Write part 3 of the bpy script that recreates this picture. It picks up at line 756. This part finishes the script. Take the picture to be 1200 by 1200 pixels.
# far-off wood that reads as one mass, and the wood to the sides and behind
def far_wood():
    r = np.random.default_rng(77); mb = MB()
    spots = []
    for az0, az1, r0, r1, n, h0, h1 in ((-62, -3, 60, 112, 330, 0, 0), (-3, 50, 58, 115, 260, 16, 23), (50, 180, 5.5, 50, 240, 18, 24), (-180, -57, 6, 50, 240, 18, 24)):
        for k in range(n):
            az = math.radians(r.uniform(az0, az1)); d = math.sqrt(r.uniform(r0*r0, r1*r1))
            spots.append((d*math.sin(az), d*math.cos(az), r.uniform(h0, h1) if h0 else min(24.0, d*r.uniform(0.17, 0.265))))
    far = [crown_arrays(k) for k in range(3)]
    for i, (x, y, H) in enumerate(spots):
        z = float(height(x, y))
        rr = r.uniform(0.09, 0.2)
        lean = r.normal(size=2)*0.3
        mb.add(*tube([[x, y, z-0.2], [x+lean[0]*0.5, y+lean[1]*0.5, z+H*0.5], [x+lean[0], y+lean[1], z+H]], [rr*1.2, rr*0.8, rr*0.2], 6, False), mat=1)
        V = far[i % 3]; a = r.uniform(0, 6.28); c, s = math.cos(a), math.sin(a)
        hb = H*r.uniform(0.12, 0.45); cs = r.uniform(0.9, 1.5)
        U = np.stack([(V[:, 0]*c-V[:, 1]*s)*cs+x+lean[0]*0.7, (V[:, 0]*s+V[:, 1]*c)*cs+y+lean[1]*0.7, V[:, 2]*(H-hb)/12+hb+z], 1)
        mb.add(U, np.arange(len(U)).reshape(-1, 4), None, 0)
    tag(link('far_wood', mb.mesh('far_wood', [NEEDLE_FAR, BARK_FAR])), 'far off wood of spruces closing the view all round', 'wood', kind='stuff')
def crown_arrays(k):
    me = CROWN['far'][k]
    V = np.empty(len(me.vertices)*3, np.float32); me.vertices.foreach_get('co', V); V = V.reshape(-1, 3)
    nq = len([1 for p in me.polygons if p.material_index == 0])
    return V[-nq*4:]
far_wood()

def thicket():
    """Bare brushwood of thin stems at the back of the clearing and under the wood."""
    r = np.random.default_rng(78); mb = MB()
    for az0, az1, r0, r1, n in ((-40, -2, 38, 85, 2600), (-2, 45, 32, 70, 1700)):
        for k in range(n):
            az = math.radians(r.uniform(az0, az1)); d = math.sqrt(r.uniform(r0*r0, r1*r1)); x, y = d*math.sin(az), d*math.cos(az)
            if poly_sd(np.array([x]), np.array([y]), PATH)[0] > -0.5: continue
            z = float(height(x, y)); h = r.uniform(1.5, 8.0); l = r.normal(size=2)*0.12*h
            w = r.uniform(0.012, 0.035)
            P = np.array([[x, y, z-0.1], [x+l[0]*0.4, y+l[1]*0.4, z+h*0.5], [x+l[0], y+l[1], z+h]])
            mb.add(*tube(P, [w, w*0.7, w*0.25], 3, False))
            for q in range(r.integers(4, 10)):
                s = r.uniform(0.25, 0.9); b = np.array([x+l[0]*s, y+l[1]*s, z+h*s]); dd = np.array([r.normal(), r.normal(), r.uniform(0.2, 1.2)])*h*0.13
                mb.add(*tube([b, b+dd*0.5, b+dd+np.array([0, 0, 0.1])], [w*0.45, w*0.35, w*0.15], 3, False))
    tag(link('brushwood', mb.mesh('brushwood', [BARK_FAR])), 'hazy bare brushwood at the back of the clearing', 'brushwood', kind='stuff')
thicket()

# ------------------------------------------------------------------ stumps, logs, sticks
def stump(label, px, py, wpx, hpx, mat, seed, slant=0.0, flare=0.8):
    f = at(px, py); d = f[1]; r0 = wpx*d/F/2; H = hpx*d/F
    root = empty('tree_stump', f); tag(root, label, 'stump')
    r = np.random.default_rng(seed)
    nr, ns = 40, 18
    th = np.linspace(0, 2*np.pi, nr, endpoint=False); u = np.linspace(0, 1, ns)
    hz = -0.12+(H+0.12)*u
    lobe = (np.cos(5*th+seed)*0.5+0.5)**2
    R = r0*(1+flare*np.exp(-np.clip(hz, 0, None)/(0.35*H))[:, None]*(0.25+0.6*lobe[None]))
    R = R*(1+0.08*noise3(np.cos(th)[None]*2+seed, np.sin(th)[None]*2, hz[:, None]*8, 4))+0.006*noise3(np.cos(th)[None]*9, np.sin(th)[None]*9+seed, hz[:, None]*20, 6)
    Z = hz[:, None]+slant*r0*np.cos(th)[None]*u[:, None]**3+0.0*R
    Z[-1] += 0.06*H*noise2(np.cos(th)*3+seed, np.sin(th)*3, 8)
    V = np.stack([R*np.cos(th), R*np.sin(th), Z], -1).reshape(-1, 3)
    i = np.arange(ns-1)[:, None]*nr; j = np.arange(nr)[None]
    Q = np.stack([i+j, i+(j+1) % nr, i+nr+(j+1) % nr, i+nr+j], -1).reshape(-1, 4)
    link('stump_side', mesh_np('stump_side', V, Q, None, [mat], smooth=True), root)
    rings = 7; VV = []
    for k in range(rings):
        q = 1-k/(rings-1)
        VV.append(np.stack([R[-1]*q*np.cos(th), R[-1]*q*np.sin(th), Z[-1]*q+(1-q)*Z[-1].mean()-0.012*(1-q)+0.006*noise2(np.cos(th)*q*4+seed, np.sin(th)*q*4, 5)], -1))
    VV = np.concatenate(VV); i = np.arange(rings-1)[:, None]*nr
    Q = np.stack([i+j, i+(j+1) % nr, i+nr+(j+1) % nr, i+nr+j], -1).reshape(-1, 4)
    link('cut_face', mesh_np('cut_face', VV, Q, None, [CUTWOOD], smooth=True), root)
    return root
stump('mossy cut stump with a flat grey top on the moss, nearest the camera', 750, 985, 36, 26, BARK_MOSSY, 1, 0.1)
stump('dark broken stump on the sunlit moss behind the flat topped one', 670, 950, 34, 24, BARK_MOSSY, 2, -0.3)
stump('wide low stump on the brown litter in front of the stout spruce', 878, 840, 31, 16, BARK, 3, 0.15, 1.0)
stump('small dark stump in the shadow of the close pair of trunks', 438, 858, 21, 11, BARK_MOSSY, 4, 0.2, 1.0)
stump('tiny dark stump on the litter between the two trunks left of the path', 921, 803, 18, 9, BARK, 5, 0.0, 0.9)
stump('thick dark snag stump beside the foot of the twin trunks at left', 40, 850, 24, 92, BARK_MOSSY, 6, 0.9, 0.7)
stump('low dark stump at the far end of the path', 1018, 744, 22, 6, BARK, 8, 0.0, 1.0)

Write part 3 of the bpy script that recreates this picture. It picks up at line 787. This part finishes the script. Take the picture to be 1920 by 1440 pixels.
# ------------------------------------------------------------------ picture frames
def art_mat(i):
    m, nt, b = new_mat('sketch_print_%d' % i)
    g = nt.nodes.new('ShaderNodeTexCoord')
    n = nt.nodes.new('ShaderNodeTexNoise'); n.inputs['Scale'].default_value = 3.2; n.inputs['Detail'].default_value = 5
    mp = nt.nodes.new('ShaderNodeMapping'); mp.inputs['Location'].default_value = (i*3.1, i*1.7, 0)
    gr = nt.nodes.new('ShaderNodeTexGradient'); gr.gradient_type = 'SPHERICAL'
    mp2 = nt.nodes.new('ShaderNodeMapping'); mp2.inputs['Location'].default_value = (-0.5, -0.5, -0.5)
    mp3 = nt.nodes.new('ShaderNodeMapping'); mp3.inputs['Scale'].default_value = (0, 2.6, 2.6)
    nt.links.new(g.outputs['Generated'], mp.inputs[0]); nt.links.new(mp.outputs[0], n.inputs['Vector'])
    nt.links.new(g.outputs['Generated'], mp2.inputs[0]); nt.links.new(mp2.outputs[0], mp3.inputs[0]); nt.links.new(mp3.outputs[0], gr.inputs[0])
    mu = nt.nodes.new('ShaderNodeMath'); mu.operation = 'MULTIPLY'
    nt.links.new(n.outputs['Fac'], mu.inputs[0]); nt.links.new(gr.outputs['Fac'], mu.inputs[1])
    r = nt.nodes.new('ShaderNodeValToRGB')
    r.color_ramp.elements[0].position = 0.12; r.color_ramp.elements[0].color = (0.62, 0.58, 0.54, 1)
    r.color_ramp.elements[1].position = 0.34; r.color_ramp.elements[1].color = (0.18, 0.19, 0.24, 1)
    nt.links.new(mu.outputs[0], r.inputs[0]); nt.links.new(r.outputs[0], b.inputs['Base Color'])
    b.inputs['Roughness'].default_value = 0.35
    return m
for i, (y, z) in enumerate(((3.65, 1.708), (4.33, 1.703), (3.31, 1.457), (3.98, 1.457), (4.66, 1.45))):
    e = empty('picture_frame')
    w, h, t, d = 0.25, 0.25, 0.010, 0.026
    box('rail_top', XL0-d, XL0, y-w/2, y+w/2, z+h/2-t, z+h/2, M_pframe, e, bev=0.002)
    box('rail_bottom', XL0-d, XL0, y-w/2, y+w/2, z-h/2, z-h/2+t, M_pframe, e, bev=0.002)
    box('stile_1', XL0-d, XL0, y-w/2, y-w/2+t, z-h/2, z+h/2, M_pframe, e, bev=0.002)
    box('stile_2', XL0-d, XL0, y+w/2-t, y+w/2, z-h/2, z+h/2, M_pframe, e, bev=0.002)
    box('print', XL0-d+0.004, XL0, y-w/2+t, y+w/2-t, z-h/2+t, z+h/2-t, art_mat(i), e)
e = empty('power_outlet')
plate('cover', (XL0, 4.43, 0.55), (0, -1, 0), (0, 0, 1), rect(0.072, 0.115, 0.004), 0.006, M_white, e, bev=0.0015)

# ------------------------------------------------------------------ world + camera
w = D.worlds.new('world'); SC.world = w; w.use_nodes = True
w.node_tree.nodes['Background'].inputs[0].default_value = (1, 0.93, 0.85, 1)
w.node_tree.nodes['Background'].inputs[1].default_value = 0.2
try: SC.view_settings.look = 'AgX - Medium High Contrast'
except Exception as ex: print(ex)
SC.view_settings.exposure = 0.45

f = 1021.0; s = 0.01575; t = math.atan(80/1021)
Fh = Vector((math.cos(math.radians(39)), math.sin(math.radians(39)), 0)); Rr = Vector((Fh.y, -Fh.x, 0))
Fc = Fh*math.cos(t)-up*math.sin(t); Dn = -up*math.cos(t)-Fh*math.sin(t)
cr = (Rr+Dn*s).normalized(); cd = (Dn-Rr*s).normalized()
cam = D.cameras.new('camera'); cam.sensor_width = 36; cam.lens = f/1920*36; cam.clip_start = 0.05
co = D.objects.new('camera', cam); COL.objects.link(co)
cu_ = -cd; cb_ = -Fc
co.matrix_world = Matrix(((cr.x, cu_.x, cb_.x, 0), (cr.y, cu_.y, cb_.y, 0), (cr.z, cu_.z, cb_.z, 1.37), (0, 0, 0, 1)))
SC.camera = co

------------------------------

### Aim
In the lines above, locate the string "that". Copy every line where it occurs.

### Expected answer
Write part 3 of the bpy script that recreates this picture. It picks up at line 756. This part finishes the script. Take the picture to be 1200 by 1200 pixels.
# far-off wood that reads as one mass, and the wood to the sides and behind
Write part 3 of the bpy script that recreates this picture. It picks up at line 787. This part finishes the script. Take the picture to be 1920 by 1440 pixels.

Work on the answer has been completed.